When this happens, the American people should stand up, and make the administration, and their defenders, walk on flypaper. Barefoot. Heated to 120 degrees. Why? They deceived everyone, spent billions of dollars rushing into a war that didn't have to happen yet, if at all, and have lined the pockets of the corporations they previously worked for (whether it's about that or not doesn't matter, the facts speak for themselves). It's time for a full accounting, so that this nation can get back on track, regain faith in global relations and the economy, and reinvigorate the war on terrorism.

Wednesday, July 23, 2003

U.S. House Guts FCC Regulations

Michael Powell cannot say he wasn't warned. Why wait to step down? He should do so immediately. Today, the House of Reps put a stop to the 45% rule, and this is just the beginning.
Rep. David Obey, D-Wis., chief sponsor of the provision that would derail the liberalized FCC rules, acknowledged in an interview that a tough fight lay ahead over keeping the language intact in the bill's final version. But he declared victory, for now.

"It's extremely rare to be able to reverse a regulatory decision that gives away the store to the big boys," Obey said.
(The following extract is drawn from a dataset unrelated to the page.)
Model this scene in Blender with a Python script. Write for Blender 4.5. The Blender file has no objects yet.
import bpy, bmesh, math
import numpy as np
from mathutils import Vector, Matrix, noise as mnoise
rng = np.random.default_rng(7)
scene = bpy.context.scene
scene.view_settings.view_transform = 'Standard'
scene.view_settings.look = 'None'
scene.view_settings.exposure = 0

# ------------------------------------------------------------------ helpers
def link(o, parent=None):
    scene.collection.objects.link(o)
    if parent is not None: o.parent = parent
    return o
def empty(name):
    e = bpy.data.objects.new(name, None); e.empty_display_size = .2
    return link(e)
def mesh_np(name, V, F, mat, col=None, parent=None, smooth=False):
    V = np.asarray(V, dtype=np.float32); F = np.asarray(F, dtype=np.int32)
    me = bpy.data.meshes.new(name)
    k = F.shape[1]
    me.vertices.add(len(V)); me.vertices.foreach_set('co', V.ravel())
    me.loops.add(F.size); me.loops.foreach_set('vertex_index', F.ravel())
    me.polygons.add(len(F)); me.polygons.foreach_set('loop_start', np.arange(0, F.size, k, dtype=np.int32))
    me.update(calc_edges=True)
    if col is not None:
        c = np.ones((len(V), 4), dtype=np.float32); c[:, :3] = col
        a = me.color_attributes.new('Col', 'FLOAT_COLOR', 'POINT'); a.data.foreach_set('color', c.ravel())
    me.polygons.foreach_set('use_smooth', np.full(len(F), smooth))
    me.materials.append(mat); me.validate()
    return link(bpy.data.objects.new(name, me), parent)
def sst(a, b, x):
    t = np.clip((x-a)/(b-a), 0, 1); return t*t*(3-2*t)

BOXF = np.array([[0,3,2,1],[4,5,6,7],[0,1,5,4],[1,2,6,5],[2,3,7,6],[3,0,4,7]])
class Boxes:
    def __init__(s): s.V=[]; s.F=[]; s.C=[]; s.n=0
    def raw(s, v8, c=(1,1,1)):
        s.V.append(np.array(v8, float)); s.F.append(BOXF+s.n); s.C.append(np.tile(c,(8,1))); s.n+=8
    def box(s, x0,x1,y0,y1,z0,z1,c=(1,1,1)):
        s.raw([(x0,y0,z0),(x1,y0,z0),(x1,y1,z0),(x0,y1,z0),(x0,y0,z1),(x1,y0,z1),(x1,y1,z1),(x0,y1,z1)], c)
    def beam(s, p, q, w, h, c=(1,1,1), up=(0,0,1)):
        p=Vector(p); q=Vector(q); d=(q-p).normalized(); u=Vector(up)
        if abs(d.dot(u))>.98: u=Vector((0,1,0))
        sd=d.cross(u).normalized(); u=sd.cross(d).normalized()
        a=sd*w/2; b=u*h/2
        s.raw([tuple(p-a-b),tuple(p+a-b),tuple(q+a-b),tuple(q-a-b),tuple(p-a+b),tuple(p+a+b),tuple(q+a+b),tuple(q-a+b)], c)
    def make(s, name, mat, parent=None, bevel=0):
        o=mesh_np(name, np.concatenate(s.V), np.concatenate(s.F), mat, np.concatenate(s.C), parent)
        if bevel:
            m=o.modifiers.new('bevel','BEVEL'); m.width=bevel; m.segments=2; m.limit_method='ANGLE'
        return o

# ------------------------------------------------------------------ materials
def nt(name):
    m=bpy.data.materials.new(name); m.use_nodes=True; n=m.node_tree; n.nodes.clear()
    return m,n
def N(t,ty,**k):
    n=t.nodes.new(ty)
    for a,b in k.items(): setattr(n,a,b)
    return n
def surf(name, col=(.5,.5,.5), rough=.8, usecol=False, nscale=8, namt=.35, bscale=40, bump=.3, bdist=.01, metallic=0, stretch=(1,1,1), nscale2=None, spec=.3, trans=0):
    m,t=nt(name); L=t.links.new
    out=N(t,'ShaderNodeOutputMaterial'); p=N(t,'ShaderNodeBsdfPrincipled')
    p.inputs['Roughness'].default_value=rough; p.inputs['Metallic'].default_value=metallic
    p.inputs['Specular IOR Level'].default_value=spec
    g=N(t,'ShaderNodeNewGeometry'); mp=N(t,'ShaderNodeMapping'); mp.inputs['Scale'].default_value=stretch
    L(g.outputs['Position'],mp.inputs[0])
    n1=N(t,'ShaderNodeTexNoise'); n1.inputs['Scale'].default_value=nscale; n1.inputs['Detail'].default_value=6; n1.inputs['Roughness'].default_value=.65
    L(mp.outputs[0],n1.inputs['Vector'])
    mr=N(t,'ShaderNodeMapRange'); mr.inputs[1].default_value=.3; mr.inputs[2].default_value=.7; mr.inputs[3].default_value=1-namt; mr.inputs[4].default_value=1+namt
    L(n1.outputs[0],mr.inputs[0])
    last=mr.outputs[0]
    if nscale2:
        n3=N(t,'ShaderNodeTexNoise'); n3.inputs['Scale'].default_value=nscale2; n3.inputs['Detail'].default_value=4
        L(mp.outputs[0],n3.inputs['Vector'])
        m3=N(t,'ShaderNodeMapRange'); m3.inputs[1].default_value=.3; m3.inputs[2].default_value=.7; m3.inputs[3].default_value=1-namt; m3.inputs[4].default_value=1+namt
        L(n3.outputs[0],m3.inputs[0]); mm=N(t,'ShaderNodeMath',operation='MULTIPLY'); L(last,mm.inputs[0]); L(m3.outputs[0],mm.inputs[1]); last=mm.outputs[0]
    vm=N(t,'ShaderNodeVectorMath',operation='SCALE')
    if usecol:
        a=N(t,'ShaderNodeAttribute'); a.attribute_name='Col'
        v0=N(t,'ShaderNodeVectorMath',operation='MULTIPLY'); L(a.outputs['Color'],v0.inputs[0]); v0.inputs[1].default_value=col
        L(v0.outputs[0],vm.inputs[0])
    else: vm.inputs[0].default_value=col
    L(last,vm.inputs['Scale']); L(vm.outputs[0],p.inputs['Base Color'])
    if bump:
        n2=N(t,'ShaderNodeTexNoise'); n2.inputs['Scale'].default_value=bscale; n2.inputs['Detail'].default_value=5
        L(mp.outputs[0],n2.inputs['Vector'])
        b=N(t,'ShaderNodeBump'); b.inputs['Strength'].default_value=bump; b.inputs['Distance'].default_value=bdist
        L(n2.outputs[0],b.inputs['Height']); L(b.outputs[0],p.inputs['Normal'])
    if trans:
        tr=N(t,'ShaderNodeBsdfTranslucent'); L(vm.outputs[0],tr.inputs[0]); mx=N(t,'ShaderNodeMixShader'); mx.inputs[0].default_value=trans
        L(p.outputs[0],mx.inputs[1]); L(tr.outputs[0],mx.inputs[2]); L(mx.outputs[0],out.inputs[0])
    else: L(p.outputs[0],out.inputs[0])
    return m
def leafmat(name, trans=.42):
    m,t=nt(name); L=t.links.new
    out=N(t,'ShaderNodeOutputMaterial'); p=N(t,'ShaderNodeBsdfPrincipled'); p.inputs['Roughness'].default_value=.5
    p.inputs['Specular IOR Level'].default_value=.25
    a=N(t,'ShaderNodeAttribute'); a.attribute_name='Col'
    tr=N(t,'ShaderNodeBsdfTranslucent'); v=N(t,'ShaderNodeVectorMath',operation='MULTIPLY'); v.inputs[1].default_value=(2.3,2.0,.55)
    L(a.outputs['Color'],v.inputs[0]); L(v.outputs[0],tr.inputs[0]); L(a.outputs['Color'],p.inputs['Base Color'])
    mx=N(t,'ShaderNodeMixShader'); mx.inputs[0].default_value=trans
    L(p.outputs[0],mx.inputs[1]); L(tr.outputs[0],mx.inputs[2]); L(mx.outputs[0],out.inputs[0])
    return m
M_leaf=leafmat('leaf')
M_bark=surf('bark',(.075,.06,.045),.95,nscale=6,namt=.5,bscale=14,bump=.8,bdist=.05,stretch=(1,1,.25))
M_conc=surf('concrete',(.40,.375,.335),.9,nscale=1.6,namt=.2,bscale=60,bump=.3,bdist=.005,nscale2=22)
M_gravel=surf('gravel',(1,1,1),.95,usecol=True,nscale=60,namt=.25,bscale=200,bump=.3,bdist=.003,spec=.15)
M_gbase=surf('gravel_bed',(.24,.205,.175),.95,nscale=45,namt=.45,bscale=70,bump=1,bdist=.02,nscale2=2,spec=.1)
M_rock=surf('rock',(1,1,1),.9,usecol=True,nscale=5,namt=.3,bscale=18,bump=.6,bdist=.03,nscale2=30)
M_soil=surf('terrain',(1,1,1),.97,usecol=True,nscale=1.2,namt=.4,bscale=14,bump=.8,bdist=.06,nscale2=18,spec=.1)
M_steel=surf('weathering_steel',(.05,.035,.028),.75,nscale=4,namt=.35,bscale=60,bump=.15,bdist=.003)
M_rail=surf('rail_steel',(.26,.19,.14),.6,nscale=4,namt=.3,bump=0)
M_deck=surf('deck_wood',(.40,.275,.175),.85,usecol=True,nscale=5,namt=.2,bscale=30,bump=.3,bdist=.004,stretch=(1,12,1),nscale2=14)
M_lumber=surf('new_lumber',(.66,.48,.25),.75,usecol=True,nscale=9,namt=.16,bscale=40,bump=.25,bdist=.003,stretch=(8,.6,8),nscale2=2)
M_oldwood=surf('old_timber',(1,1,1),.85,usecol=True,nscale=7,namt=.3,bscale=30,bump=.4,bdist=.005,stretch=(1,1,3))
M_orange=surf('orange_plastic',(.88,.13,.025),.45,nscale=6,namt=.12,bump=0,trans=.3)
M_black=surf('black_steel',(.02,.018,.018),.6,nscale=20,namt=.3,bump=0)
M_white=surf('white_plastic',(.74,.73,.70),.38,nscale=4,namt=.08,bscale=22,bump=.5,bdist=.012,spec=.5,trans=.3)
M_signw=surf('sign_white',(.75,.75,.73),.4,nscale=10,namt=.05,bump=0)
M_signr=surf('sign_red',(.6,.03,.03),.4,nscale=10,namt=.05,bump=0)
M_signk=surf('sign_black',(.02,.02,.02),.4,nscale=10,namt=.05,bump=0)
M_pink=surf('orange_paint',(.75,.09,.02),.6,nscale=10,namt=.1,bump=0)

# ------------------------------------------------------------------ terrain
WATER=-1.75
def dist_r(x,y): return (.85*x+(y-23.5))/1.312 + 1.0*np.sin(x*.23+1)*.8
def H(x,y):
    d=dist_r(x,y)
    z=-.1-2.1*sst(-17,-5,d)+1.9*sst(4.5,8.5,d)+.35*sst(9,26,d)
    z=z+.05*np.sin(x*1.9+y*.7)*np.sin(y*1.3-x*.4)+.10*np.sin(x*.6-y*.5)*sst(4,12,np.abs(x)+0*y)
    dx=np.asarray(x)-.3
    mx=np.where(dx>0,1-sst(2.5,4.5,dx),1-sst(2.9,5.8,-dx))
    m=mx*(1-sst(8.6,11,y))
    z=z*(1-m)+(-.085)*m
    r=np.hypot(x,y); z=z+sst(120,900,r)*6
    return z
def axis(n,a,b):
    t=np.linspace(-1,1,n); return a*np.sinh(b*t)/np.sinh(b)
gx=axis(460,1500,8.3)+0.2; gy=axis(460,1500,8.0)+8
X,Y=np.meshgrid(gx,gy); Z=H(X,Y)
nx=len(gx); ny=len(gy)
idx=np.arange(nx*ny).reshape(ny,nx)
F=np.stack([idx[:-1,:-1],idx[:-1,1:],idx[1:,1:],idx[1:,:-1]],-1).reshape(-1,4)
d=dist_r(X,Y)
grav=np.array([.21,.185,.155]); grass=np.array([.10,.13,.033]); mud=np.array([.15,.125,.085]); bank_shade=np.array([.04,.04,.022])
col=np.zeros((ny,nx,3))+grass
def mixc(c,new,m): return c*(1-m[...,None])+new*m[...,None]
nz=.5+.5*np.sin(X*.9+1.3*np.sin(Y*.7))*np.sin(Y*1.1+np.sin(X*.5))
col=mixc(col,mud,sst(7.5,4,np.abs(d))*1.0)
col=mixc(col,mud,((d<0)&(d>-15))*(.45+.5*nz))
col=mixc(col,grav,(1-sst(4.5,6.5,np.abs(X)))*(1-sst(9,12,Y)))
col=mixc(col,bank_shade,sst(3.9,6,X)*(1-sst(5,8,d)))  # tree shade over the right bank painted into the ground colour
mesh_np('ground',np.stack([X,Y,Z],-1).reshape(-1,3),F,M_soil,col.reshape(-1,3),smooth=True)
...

Not that there isn't mischief afoot. The Bush Administration is threatening to veto any bill that tinkers with the FCC's media decisions, but I've yet to hear a good argument why. President Bush hasn't made this a crucial item for himself, and for good reason. America doesn't want it.

Despite GOP control of the White House, Congress and the FCC, the House vote set the stage for what may ultimately be an unraveling of a regulatory policy that the party strongly favors. The fight now moves to the Senate, where several lawmakers of both parties want to include a similar provision in their version of the bill.

Top Republicans are hoping that, with leverage from the threat of a first-ever veto by President Bush, the final House-Senate compromise bill later this year will drop the provision thwarting the FCC.

President Bush won't speak out on it, and he won't follow through with his veto. That would be the depth of idiocy. How will he explain such a veto? "I will not tolerate reversal of decisions made by my appointed bureaucrats, especially by the elected representatives of the people." Somehow, I don't see him saying that.

So the Senate should get on with it and send it along to President Bush's desk. Double-dare him. He's full of hot air, and everyone knows it. He's not going to veto anything, or it will shine a light on this tawdry affair that was not meant to be broadly noticed. The Internet blog community dispelled that fantasy, and more surprises are to come. The American people speak for themselves now, along with our representatives, and we want more information, and more media diversity, not less. It's time our leaders get with the new program, or move aside.